DIRECTIVE:
From the listing below, copy only the lines running from the line that contains "G_LONG = [tuft(10" to the line that contains "G_DEEP = [tuft(30", both included.

╭─ MATERIAL PROVIDED

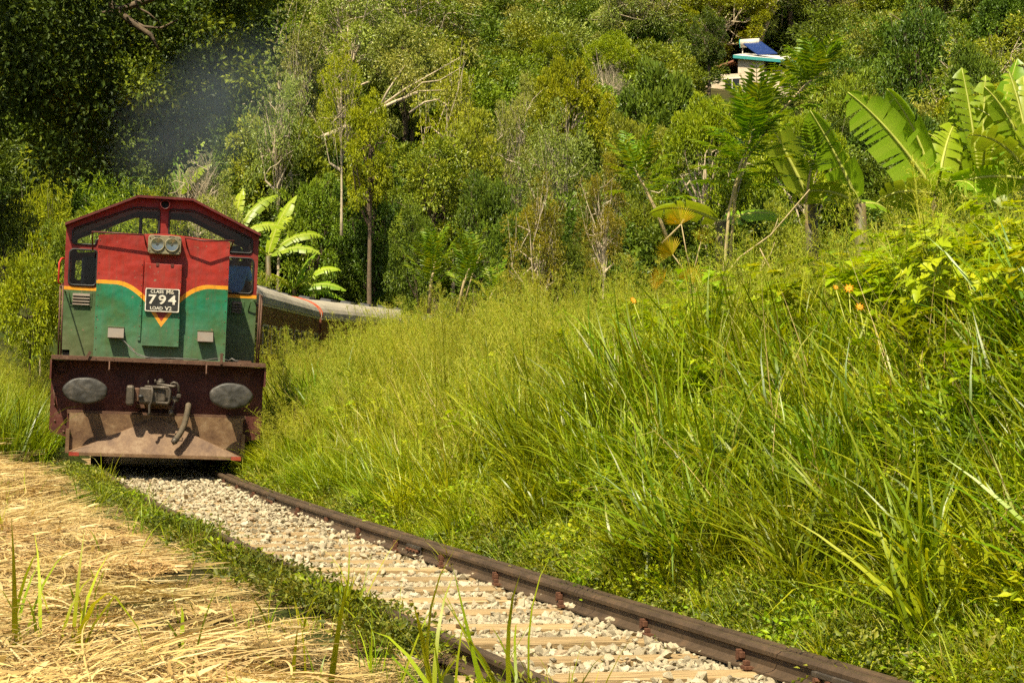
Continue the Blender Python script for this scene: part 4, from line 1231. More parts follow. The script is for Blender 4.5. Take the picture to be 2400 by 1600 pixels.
def weed_lobed(seed, h):
    r = np.random.default_rng(seed); L = Leafy()
    for st in range(3):
        az = r.uniform(0, 6.28); lean = r.uniform(0.05, 0.35); hh = h * r.uniform(0.7, 1.1)
        b = np.append(r.normal(0, 0.12, 2), 0); tip = b + np.array([math.cos(az) * lean * hh, math.sin(az) * lean * hh, hh])
        sd = np.array([0.006, 0, 0]); L.add([b - sd, b + sd, tip + sd * .5, tip - sd * .5], [(0, 1, 2, 3)], 0.2)
        sd = np.array([0, 0.006, 0]); L.add([b - sd, b + sd, tip + sd * .5, tip - sd * .5], [(0, 1, 2, 3)], 0.2)
        for k in range(13):
            q = r.uniform(0.25, 1.0) ** 0.7
            la = r.uniform(0, 6.28)
            p = b + (tip - b) * q + np.array([math.cos(la), math.sin(la), 0.1]) * 0.05
            lobed_leaf(L, p, la, r.uniform(-0.35, 0.5), r.uniform(0.13, 0.26) * (1.15 - 0.4 * q), r, r.uniform(0.1, 0.75) + (0.25 if q > 0.9 else 0))
    return L.mesh("lobed_weed", WEED)

def weed_ovate(seed, h, n, size, mat, low=0.1, wide=0.15):
    r = np.random.default_rng(seed); L = Leafy()
    c = r.normal(0, 1, (n, 3)) * [wide, wide, 0]; c[:, 2] = low * h + h * r.uniform(0, 1, n) ** 0.8
    out = c * [1, 1, 0]; out /= np.linalg.norm(out, axis=1)[:, None] + 1e-6
    leaf_cloud(L, c, out + [0, 0, 0.25], size, 0.5, r, r.uniform(0.05, 0.9, n))
    for k in range(6):
        e = c[r.integers(0, n)]; sd = np.array([0.003, 0.002, 0]); L.add([[0, 0, 0] - sd, sd, e + sd, e - sd], [(0, 1, 2, 3)], 0.1)
    return L.mesh("leafy_weed", mat)

def straw_bundle(seed, n, ln):
    """dry cut blades lying along +X, sagging over one another"""
    r = np.random.default_rng(seed); L = Leafy()
    for i in range(n):
        l_ = r.uniform(*ln); w = r.choice([0.006, 0.010, 0.014, 0.020, 0.030], p=[.25, .3, .25, .15, .05]) * r.uniform(0.8, 1.2)
        az = r.normal(0, 0.32) if r.uniform() < 0.78 else r.uniform(0, 6.28)
        p = np.array([r.normal(-0.25, 0.15), r.normal(0, 0.12), r.uniform(0.0, 0.07)])
        pit = r.normal(0.06, 0.10); nseg = 6
        tt = r.beta(3, 2.2); tw = r.normal(0, 0.8); cv = r.normal(0, 0.55); kk = r.integers(1, 6) if r.uniform() < 0.3 else -1; kz = r.normal(0, 0.9)
        pts = []
        for k in range(nseg + 1):
            q = k / nseg
            d = np.array([math.cos(az) * math.cos(pit), math.sin(az) * math.cos(pit), math.sin(pit)])
            sd = np.array([-math.sin(az), math.cos(az), 0]); up = np.array([0, 0, 1.0])
            s2 = sd * math.cos(tw * q) + up * math.sin(tw * q)
            ww = w * min(1, 0.6 + q * 2) * (1 - 0.9 * q ** 3)
            pts += [p - s2 * ww / 2, p + s2 * ww / 2]
            p = p + d * l_ / nseg
            p[2] = max(p[2], 0.004)
            if k == kk: az += kz
            az += cv / nseg; pit -= (0.25 + abs(pit) * 0.4) / nseg * 1.4
        L.add(pts, [(2 * k, 2 * k + 1, 2 * k + 3, 2 * k + 2) for k in range(nseg)], tt + r.normal(0, 0.05))
    return L.mesh("straw_bundle", STRAW)

# ---------------------------------------------------------------- ground cover
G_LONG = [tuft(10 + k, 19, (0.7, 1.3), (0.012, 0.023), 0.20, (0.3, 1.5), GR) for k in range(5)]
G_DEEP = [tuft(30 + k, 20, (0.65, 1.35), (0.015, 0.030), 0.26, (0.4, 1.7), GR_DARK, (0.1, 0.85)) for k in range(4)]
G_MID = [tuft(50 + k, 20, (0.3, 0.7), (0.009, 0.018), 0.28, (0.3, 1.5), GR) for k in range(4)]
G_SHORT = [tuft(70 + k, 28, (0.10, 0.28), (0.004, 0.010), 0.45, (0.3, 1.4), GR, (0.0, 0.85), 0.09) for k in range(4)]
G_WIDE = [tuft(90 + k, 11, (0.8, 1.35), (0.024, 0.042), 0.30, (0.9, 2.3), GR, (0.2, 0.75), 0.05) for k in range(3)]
G_PAN = [panicle(110 + k, 4, (1.15, 1.85)) for k in range(4)]
W_LOBE = [weed_lobed(130 + k, 1.1) for k in range(4)]
W_OV = [weed_ovate(150 + k, 0.55, 70, 0.085, WEED, wide=0.16) for k in range(3)]
W_CREEP = [weed_ovate(170 + k, 0.10, 110, 0.034, CREEP, 0.02, 0.11) for k in range(4)]
W_CRBRI = [weed_ovate(180 + k, 0.13, 80, 0.045, WEED, 0.02, 0.10) for k in range(3)]
S_BUN = [straw_bundle(200 + k, 34, ((0.35, 1.0) if k % 2 else (0.15, 0.5))) for k in range(6)]

def track_xy(s_, u_):
    i = np.clip((s_ - S0) / DS, 0, len(PATH) - 1.001); i0 = i.astype(int); t = i - i0
    x = PATH[i0, 0] * (1 - t) + PATH[i0 + 1, 0] * t; y = PATH[i0, 1] * (1 - t) + PATH[i0 + 1, 1] * t
    h = np.array([heading(v) for v in s_])
    return x + np.cos(h) * u_, y + np.sin(h) * u_

def inview(x, y, pad=0.05):
    return (y > 3.0) & (np.abs(x) < y * (1200 / F_PX + pad) + 0.8)

def zone(n, s_rng, u_rng, keep=None):
    s_ = rng.uniform(*s_rng, n); u_ = rng.uniform(*u_rng, n)
    x, y = track_xy(s_, u_)
    k = inview(x, y)
    s_, u_, x, y = s_[k], u_[k], x[k], y[k]
    if keep is not None:
        k = rng.uniform(0, 1, len(x)) < keep(s_, u_, x, y)
        s_, u_, x, y = s_[k], u_[k], x[k], y[k]
    return s_, u_, x, y, terrain(x, y)

def rots(n, tilt=0.12, lean_az=None, lean=0.0):
    r = np.zeros((n, 3)); r[:, 2] = rng.uniform(0, 6.28, n)
    r[:, 0] = rng.normal(0, tilt, n); r[:, 1] = rng.normal(0, tilt, n)
    return r

def sc_pts(x, y, z, dz=-0.02): return np.stack([x, y, z + dz], 1)

_arr = {}
def arrays(me):
    if me.name not in _arr:
        n = len(me.vertices); co = np.empty(n * 3, np.float32); me.vertices.foreach_get("co", co)
        lp = np.empty(len(me.loops), np.int32); me.loops.foreach_get("vertex_index", lp)
        lt = np.empty(len(me.polygons), np.int32); me.polygons.foreach_get("loop_total", lt)
        ti = np.empty(n, np.float32); me.attributes["tint"].data.foreach_get("value", ti)
        _arr[me.name] = (co.reshape(-1, 3), lp, lt, ti, me.materials[0])
    return _arr[me.name]
def patch(seed, recipe, radius, name="patch", tilt=0.16, same_dir=None):
    """recipe: list of (meshes, count, (scale lo, hi), radius factor); bakes them into one mesh about a metre across"""
    r = np.random.default_rng(seed)
    V = []; LP = []; LT = []; TI = []; MI = []; mats = []; n0 = 0
    for meshes, cnt, (a, b), rf in recipe:
        for k in range(cnt):
            co, lp, lt, ti, mt = arrays(meshes[r.integers(0, len(meshes))])
            if mt not in mats: mats.append(mt)
            an = r.uniform(0, 6.28); rd = radius * rf * math.sqrt(r.uniform())
            M = Euler((r.normal(0, tilt), r.normal(0, tilt), r.uniform(0, 6.28) if same_dir is None else r.normal(0, same_dir))).to_matrix()
            v = (co @ np.array(M).T) * r.uniform(a, b) + [math.cos(an) * rd, math.sin(an) * rd, 0]
            V.append(v); LP.append(lp + n0); LT.append(lt); TI.append(np.clip(ti + r.normal(0, 0.07), 0, 1)); MI.append(np.full(len(lt), mats.index(mt)))
            n0 += len(v)
    me = bpy.data.meshes.new(name)
    V = np.concatenate(V); LP = np.concatenate(LP); LT = np.concatenate(LT)
    me.vertices.add(len(V)); me.vertices.foreach_set("co", V.astype(np.float32).ravel())
    me.loops.add(len(LP)); me.loops.foreach_set("vertex_index", LP.astype(np.int32))
    me.polygons.add(len(LT)); me.polygons.foreach_set("loop_start", np.concatenate([[0], np.cumsum(LT)[:-1]]).astype(np.int32))
    me.polygons.foreach_set("use_smooth", np.full(len(LT), True))
    for m_ in mats: me.materials.append(m_)
    me.polygons.foreach_set("material_index", np.concatenate(MI).astype(np.int32))
    me.update(calc_edges=True)
    a = me.attributes.new("tint", 'FLOAT', 'POINT'); a.data.foreach_set("value", np.concatenate(TI).astype(np.float32))
    return me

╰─

RESPONSE FOR THIS EXERCISE:
G_LONG = [tuft(10 + k, 19, (0.7, 1.3), (0.012, 0.023), 0.20, (0.3, 1.5), GR) for k in range(5)]
G_DEEP = [tuft(30 + k, 20, (0.65, 1.35), (0.015, 0.030), 0.26, (0.4, 1.7), GR_DARK, (0.1, 0.85)) for k in range(4)]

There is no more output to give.